Colloquium Speaker

Speaker: 
Shailesh Joshi, Computer Science Department
Topic: 
TXSchema - Support for Data- and Schema-Versioned XML Documents
Date: Monday, April 30, 2007
Time: 1:45 PM
Place: Gould-Simpson, Room 906
Light refreshments will be served on the 9th floor of Gould-Simpson at 1:30 PM.

Abstract

The W3C XML Schema recommendation defines the structure and data types for XML documents. An XML document evolves as it is updated over time or as it accumulates from a streaming data source. A temporal document records the entire history of a document rather than just its current state or snapshot. Capturing a document's evolution is vital to providing the ability to recover past versions, track changes over time, and evaluate temporal queries. XML Schema lacks explicit support for time-varying XML documents. Users have to resort to ad hoc, non-standard mechanisms to create schemas for time-varying XML documents.

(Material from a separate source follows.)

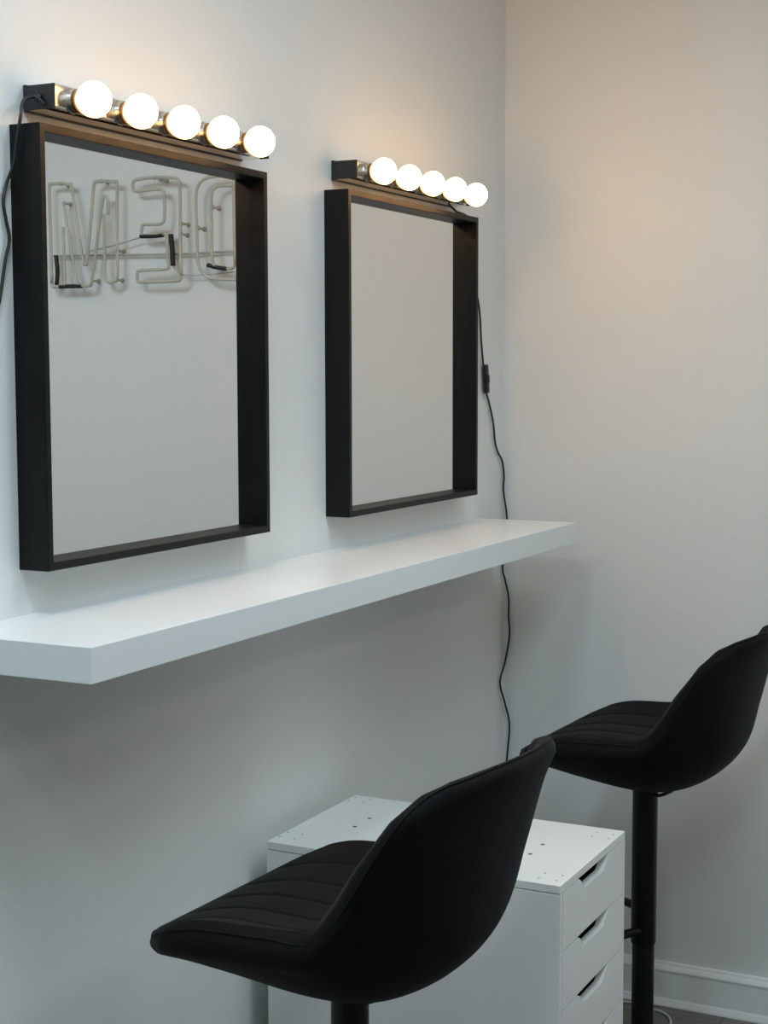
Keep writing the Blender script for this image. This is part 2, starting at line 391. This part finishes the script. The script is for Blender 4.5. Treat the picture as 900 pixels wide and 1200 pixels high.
def shell_pt(t01, s, outer):
    tt = 2 * t01 - 1
    a = .08 if tt < 0 else .13
    te = tt * (1 - a * s ** 4 * (abs(tt) ** 2)); se = s * (1 - a * tt ** 6)
    t = (te + 1) / 2
    K = interp(KO if outer else KI, t); E = interp(EO if outer else EI, t); w = interp(WD, t)[0]
    p = 2.6 if not outer else 2.2
    c = abs(s) ** p
    if outer and t > .45: c = abs(s) ** (2.2)
    f = K[0] + (E[0] - K[0]) * c; z = K[1] + (E[1] - K[1]) * c
    y = se * w
    if not outer:
        g = 0
        for q in SEAMS: g += math.exp(-((y - q) / .0028) ** 2)
        pad = 0
        lim = min(1, max(0, (1 - abs(s)) * 12)) * min(1, max(0, t01 * 16)) * min(1, max(0, (1 - t01) * 16))
        u = ((y + .35) % .07) / .07
        pad = .0022 * (4 * u * (1 - u)) ** .6
        dd = (pad - .0022 - g * .0022) * lim
        # along the local normal (up on the seat, forward on the back)
        k = min(1, max(0, (t - .48) / .2))
        z += dd * (1 - k); f += dd * k
    return Vector((-f, y, z))
SPLIT = int(NT * .475)
def shell_meshes():
    bm = bmesh.new()
    def lin(n, e=.55):
        # denser near both ends for a crisp rim
        return [i / n for i in range(n + 1)]
    T_ = lin(NT); S_ = [-1 + 2 * i / NS for i in range(NS + 1)]
    gi = [[bm.verts.new(shell_pt(t, s, False)) for s in S_] for t in T_]
    go = [[bm.verts.new(shell_pt(t, s, True)) for s in S_] for t in T_]
    fs = {}
    def face(vs, row):
        f = bm.faces.new(vs); f.smooth = True; f.material_index = 0 if row < SPLIT else 1
    for i in range(NT):
        for j in range(NS):
            face((gi[i][j], gi[i][j + 1], gi[i + 1][j + 1], gi[i + 1][j]), i)
            face((go[i][j], go[i + 1][j], go[i + 1][j + 1], go[i][j + 1]), i)
    loop = [(i, 0) for i in range(NT)] + [(NT, j) for j in range(NS)] + [(i, NS) for i in range(NT, 0, -1)] + [(0, j) for j in range(NS, 0, -1)]
    n = len(loop)
    # rim rings, bulging outward between inner and outer edges
    i, j = loop[10]; t_ = gi[13][0].co - gi[7][0].co; o_ = t_.cross(go[10][0].co - gi[10][0].co)
    SG = 1 if o_.y < 0 else -1
    K = 6; rings = [[gi[i][j] for i, j in loop]]
    for k in range(1, K):
        ring = []
        for q, (i, j) in enumerate(loop):
            a = gi[i][j].co; b = go[i][j].co
            i0, j0 = loop[q - 3]; i1, j1 = loop[(q + 3) % n]
            tan = (gi[i1][j1].co - gi[i0][j0].co).normalized()
            ab = b - a; out = tan.cross(ab).normalized()
            out *= SG
            u = k / K
            ring.append(bm.verts.new(a.lerp(b, u) + out * ab.length * .42 * math.sin(PI * u) ** .75))
        rings.append(ring)
    rings.append([go[i][j] for i, j in loop])
    for a, b in zip(rings, rings[1:]):
        for q in range(n):
            i = min(loop[q][0], loop[(q + 1) % n][0])
            face((a[q], a[(q + 1) % n], b[(q + 1) % n], b[q]), i)
    # round the four corners off
    cor = [gi[0][0].co.copy(), gi[0][NS].co.copy(), gi[NT][0].co.copy(), gi[NT][NS].co.copy()]
    vs = [(v, 1 - min((v.co - c).length for c in cor) / .05) for v in bm.verts]
    vs = [(v, w_ * w_ * (3 - 2 * w_)) for v, w_ in vs if w_ > 0]
    for _ in range(24):
        new = [v.co.lerp(sum((e.other_vert(v).co for e in v.link_edges), Vector()) / len(v.link_edges), .8 * w_) for v, w_ in vs]
        for (v, w_), c in zip(vs, new): v.co = c
    pip = []
    for q, (i, j) in enumerate(loop):
        u = min(1, max(0, (i / NT - .4) / .25)); pip.append(rings[1][q].co.lerp(rings[3][q].co, u))
    for _ in range(6): pip = [(pip[k - 1] + pip[k] * 2 + pip[(k + 1) % len(pip)]) / 4 for k in range(len(pip))]
    bmesh.ops.recalc_face_normals(bm, faces=bm.faces[:]); bm.normal_update()
    bm.verts.index_update()
    nrm = {v.index: v.normal.copy() for v in bm.verts}
    out = []
    for part in (0, 1):
        idx = {}; vs = []; faces = []
        for f in bm.faces:
            if f.material_index != part: continue
            q = []
            for v in f.verts:
                if v.index not in idx: idx[v.index] = len(vs); vs.append(v.index)
                q.append(idx[v.index])
            faces.append(q)
        bm.verts.ensure_lookup_table()
        me = bpy.data.meshes.new(('seat', 'backrest')[part])
        me.from_pydata([bm.verts[k].co for k in vs], [], faces)
        for f in me.polygons: f.use_smooth = True
        me.normals_split_custom_set_from_vertices([nrm[k] for k in vs])
        me.materials.append(M_fab); out.append(me)
    bm.free()
    return out, pip
SHELL, PIP = shell_meshes()
def make_stool(label, loc, rotz, dz=0.):
    r = thing('bar_stool', label, 'bar stool', loc, 'black upholstered bar stools', rotz)
    parts = []
    for nme, me in zip(('seat', 'backrest'), SHELL):
        o = bpy.data.objects.new(nme, me); C.objects.link(o); o.parent = r; o.location.z = dz; parts.append(o)
    n = len(PIP); cut = NT * .475
    # piping following the rim: the seat's run and the back's run
    loop_i = [i for i in range(NT)] + [NT] * NS + list(range(NT, 0, -1)) + [0] * NS
    a = [k for k in range(n) if loop_i[k] >= SPLIT]
    b = [k for k in range(n) if loop_i[k] < SPLIT]
    b = [k for k in b if k > a[-1]] + [k for k in b if k < a[0]]
    for ks, par in ((b, parts[0]), (a, parts[1])):
        bm = bmesh.new(); tube(bm, [PIP[k] for k in ks[::2]] + [PIP[ks[-1]]], .0020, 6)
        link('piping', bm, M_fab, par, True)
    bm = bmesh.new(); lathe(bm, [(0, .704 + dz), (.030, .704 + dz), (.040, .711 + dz), (.040, .724 + dz), (0, .724 + dz)], 'Z', (0, 0, 0), 32)
    edge_split(link('swivel_hub', bm, M_metal, r))
    bm = bmesh.new(); lathe(bm, [(.0, .722 + dz), (.0275, .722 + dz), (.0275, .3275), (.0258, .325), (0, .325)], 'Z', (0, 0, 0), 40)
    edge_split(link('pole_sleeve', bm, M_metal, r))
    bm = bmesh.new(); lathe(bm, [(.0, .36), (.0245, .36), (.0245, .018), (0, .018)], 'Z', (0, 0, 0), 40)
    edge_split(link('pole', bm, M_metal, r))
    bm = bmesh.new(); lathe(bm, [(0, 0), (.198, 0), (.205, .003), (.205, .007), (.19, .012), (.12, .018), (.06, .028), (.034, .045), (.028, .06), (0, .06)], 'Z', (0, 0, 0), 64)
    edge_split(link('base', bm, M_metal, r), 50)
    bm = bmesh.new()
    zf = .362
    tube(bm, catmull([(.0, -.022, zf - .004), (-.02, -.05, zf - .004), (-.055, -.12, zf - .006), (-.11, -.155, zf - .006), (-.18, -.145, zf - .006), (-.235, -.08, zf - .006), (-.250, 0, zf - .006),
                      (-.235, .08, zf - .006), (-.18, .145, zf - .006), (-.11, .155, zf - .006), (-.055, .12, zf - .006), (-.02, .05, zf - .004), (0, .022, zf - .004)], 8), .0095, 12)
    link('footrest', bm, M_metal, r, True)
    bm = bmesh.new(); tube(bm, catmull([(.02, -.006, .700 + dz), (.034, -.010, .698 + dz), (.042, .0, .699 + dz), (.052, .025, .702 + dz)], 6), .004, 8)
    link('height_lever', bm, M_metal, r, True)
    return r
make_stool('nearer black padded bar stool with low wraparound back, in front of the white drawers', (.5001, .2700, 0), -.053)
make_stool('farther black padded bar stool by the back wall, its back cut by the photo edge', (.5252, 1.6159, 0), -.043, -.0331)

# ---------------- neon letters on the back wall (seen in the mirror) ----------------
NY = YB - .035
sign = thing('neon_sign', 'unlit glass-tube neon letters on the back wall, seen only in the left mirror', 'neon sign', (1.14, YB, 1.98))
def npt(p, y=NY): return (p[0] - 1.1, y - YB, p[1] - 1.98)
def ntube(name, pts, r=.0049, m=None, y=NY, parent=sign, n=6):
    bm = bmesh.new(); tube(bm, catmull([npt(p, y) for p in pts], n), r, 10); return link(name, bm, m or M_neon, parent, True)
Mout = [(1.417, 1.845), (1.418, 1.999), (1.419, 2.122), (1.408, 2.131), (1.377, 2.131), (1.349, 2.127), (1.339, 2.119), (1.323, 2.027), (1.303, 1.91), (1.296, 1.897), (1.289, 1.909), (1.272, 2.025), (1.259, 2.121), (1.248, 2.129), (1.212, 2.129), (1.188, 2.125), (1.179, 2.115), (1.181, 1.989), (1.183, 1.861), (1.192, 1.847), (1.206, 1.842), (1.22, 1.848), (1.226, 1.862), (1.226, 1.952), (1.227, 2.036)]
Mv = [(1.417, 1.845), (1.413, 1.836), (1.401, 1.836), (1.375, 1.838), (1.370, 1.847), (1.371, 1.932), (1.372, 2.007)]
Mv2 = [(1.369, 2.075), (1.356, 1.996), (1.327, 1.852), (1.315, 1.839), (1.282, 1.836), (1.273, 1.854), (1.251, 1.973), (1.231, 2.075), (1.22, 2.086), (1.212, 2.074), (1.213, 2.035)]
E1 = [(0.966, 1.855), (0.966, 1.986), (0.966, 2.099), (0.97, 2.115), (0.984, 2.125), (1.051, 2.13), (1.113, 2.127), (1.124, 2.119), (1.124, 2.104), (1.113, 2.095), (1.044, 2.097), (1.025, 2.093), (1.018, 2.077), (1.019, 2.017), (1.027, 2.003), (1.042, 2.0), (1.089, 2.001), (1.095, 1.992), (1.097, 1.976), (1.085, 1.970), (1.030, 1.972), (1.012, 1.968), (1.011, 1.919), (1.008, 1.884), (1.018, 1.875), (1.103, 1.873), (1.114, 1.864), (1.114, 1.849), (1.105, 1.841), (1.049, 1.84), (0.98, 1.841), (0.968, 1.847), (.966, 1.855)]
Do = [(0.746, 2.120), (0.848, 2.122), (0.885, 2.116), (0.906, 2.099), (0.914, 2.065), (0.912, 1.978), (0.91, 1.897), (0.897, 1.864), (0.863, 1.844), (0.789, 1.839), (0.746, 1.838), (.738, 1.848), (.738, 2.110), (.746, 2.120)]
Di = [(.789, 1.88), (0.791, 2.08), (.796, 2.093), (0.838, 2.095), (0.855, 2.088), (0.863, 2.069), (0.864, 1.976), (0.863, 1.898), (0.852, 1.877), (0.822, 1.87), (0.798, 1.871), (.789, 1.88)]
lm = ntube('letter_tube', Mout); ntube('letter_stroke', Mv, parent=lm); ntube('letter_stroke', Mv2, y=NY + .001, parent=lm)
le = ntube('letter_tube', E1)
ld = ntube('letter_tube', Do); ntube('letter_stroke', Di, parent=ld)
ntube('tube_boot', [(1.403, 1.926), (1.399, 1.88), (1.403, 1.841)], .0065, M_boot, NY + .004)
ntube('tube_boot', [(1.389, 1.835), (1.352, 1.836), (1.310, 1.835)], .0062, M_boot, NY)
ntube('tube_boot', [(1.101, 1.969), (1.054, 1.968), (1.024, 1.970)], .0062, M_boot, NY)
ntube('tube_boot', [(1.005, 1.972), (1.001, 1.931), (.999, 1.884)], .0075, M_boot, NY + .010)
ntube('tube_boot', [(.878, 1.882), (.852, 1.875), (.815, 1.869)], .0062, M_boot, NY)
ntube('support_rod', [(1.428, 1.927), (1.2, 1.922), (.971, 1.917), (.792, 1.919), (.745, 1.918)], .003, M_wire, YB - .014)
ntube('wire', [(1.292, 1.934), (1.204, 1.948), (1.109, 1.967)], .0022, M_wire, YB - .025)
ntube('wire', [(1.002, 1.881), (.965, 1.858), (.882, 1.857), (.80, 1.862)], .0018, M_wire, YB - .02)
for x, z in [(1.369, 2.075), (1.032, 2.124), (.962, 1.999), (.908, 1.984), (.860, 2.039), (1.274, 1.850), (1.190, 1.850), (1.183, 1.932), (.966, 1.970), (1.377, 2.131), (1.236, 2.131), (1.051, 2.130), (.789, 1.95), (.74, 1.90)]:
    bm = bmesh.new(); lathe(bm, [(0, 0), (.007, 0), (.007, .003), (.0035, .005), (.0035, .028), (.0065, .031), (.0065, .034), (0, .034)], 'Z', (0, 0, 0), 12)
    for v in bm.verts: v.co = Vector((v.co.x, -v.co.z, v.co.y)) + Vector((x - 1.1, 0, z - 1.98))
    bmesh.ops.recalc_face_normals(bm, faces=bm.faces[:])
    link('standoff', bm, M_clip, sign, True)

In this thesis we introduce TXSchema, which is an extension of XML Schema, infrastructure, and a suite of tools to support the creation and validation of time-varying documents, without requiring any changes to XML Schema. The data model and architecture support the creation of a temporal schema from a non-temporal (snapshot) schema, a temporal annotation, and a physical annotation. These annotations specify, respectively, which portion(s) of an XML document can vary over time, how the document can change, and where timestamps should be placed. The advantage of using annotations to denote the time-varying aspects is that logical and physical data independence for temporal schemas can be achieved while remaining fully compatible with both existing XML Schema documents and the XML Schema recommendation. A Temporal Validator augments a conventional validator to more comprehensively check the validity constraints of a document, especially temporal constraints that cannot be checked by a conventional XML Schema validator.

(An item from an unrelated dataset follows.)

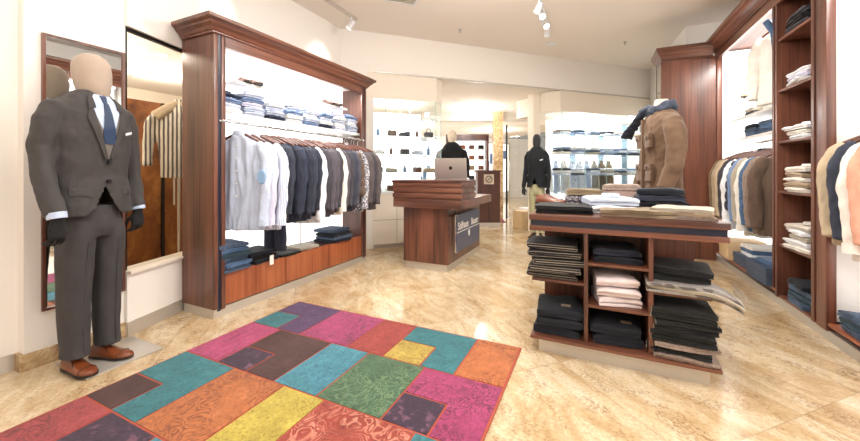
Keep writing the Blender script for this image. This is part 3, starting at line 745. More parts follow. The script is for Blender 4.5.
# ------------------------------------------------------------------ shoe (toe to -y)
def shoe_mesh(parent, leather, sole, lace, k=1.0, boot=0, bottle=False):
    m = MB(); S = [(.135, .032, .078, .012), (.12, .036, .088, .010), (.09, .039, .092, .010), (.055, .040, .088, .009), (.02, .041, .078, .008), (-.02, .044, .062, .008), (-.06, .049, .050, .007), (-.10, .048, .044, .007), (-.135, .040, .036, .009), (-.158, .024, .026, .011), (-.166, .008, .018, .013)]
    rings = []
    for y, w, h, z0 in S:
        r = []
        for i in range(18):
            th = PI*i/17; x = math.cos(th)*w; z = z0+.012+(h-.012)*max(0, math.sin(th))**.8
            if boot and y > .0: z = z+boot*max(0, math.sin(th))**2*min(1, (y+.0)/.05)
            r.append((x*(1-.35*max(0, math.sin(th))**3), y, z))
        r.append((-w*.92, y, z0)); r.append((w*.92, y, z0)); rings.append(r)
    m.loft(rings); u = m.build('upper', leather, parent)
    pts = []
    out = [(w*1.08, y) for y, w, h, z in S]+[(-w*1.08, y) for y, w, h, z in S[::-1]]
    s = MB(); s.prism(out, .004, .018); s.box(-.033, .033, .06, .14, 0, .016, .003); s.build('sole', sole, parent)
    # toe cap seam, facing flaps and laces
    t = MB()
    arc = [(math.cos(PI*i/10)*.0485*(1-.35*math.sin(PI*i/10)**3), -.10, .019+.034*math.sin(PI*i/10)**.8+.002) for i in range(11)]
    t.tube(arc, .0018, 6); t.build('toe_seam', sole, u)
    for s_ in (-1, 1):
        MB().tube([(s_*.030, -.06, .046), (s_*.036, -.02, .050), (s_*.024, .01, .074), (s_*.022, .05, .090)], .0016, 5).build('side_seam', sole, u)
    l = MB()
    for i in range(4):
        y = .045-.022*i; z = .092-.009*i-.004*i; l.tube([(-.018, y, z-.004), (0, y-.002, z+.008), (.018, y, z-.004)], .0022, 6)
    l.tube([(0, .05, .10), (.02, .03, .108), (.034, .02, .092)], .0018, 6); l.tube([(0, .05, .10), (-.02, .03, .108), (-.034, .02, .092)], .0018, 6)
    l.build('laces', lace, parent)
def shoe_pair(label, loc, rz, leather, k=1, group=None, boot=0):
    r = thing('shoe', 'right '+label, 'shoe', loc, rz, group)
    shoe_mesh(r, leather, 'sole', 'lace', boot=boot)
    r.scale = (k,)*3
    l = dup(r, (loc[0]+.115*math.cos(rz)*k, loc[1]+.115*math.sin(rz)*k, loc[2]), rz+.06, 'left '+label, scale=k)
    return r, l

# ------------------------------------------------------------------ hand: palm, four fingers, thumb (points down -z, palm to +x*side)
def hand(parent, loc, mat, side=1, rz=0, grip=.5, k=1):
    m = MB()
    m.loft([ell(.030, .022, .02, n=16), ell(.031, .020, -.01, n=16), ell(.040, .019, -.045, n=16), ell(.043, .018, -.085, n=16), ell(.036, .014, -.10, n=16)])
    for i, (x, ln) in enumerate(((-.031, .068), (-.011, .080), (.011, .076), (.030, .060))):
        # each finger curls at two knuckles towards the palm (+y)
        p = Vector((x, 0, -.075)); pts = [tuple(p), (x, .0, -.096)]; a = R(8+i*4); q = Vector((x, 0, -.096))
        for j, (fr, bend) in enumerate(((.45, 22), (.32, 30), (.23, 22))):
            a += R(bend*grip*1.6); q = q+Vector((x*.08, math.sin(a)*ln*fr, -math.cos(a)*ln*fr)); pts.append(tuple(q))
        m.tube(pts, [.0098, .0094, .0088, .0080, .0062], 10)
    m.tube([(-.030, .004, -.03), (-.046, .016, -.052), (-.052, .030, -.078), (-.046, .040, -.10)], [.012, .0115, .0098, .0072], 10)
    o = m.fuse('hand', mat, parent, .0036, 3)
    o.location = loc; o.rotation_euler = (0, 0, rz); o.scale = (side*k, k, k)
    return o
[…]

We then extend TXSchema to support versioning of the schema itself. When the schema is versioned, the base schema and the temporal and physical annotations can themselves be time-varying documents, each with their own (possibly versioned) schemas. We describe how a temporal data validator can be extended to validate documents in this seeming precarious situation of data that changes over time, while its schema and even its representation are also changing.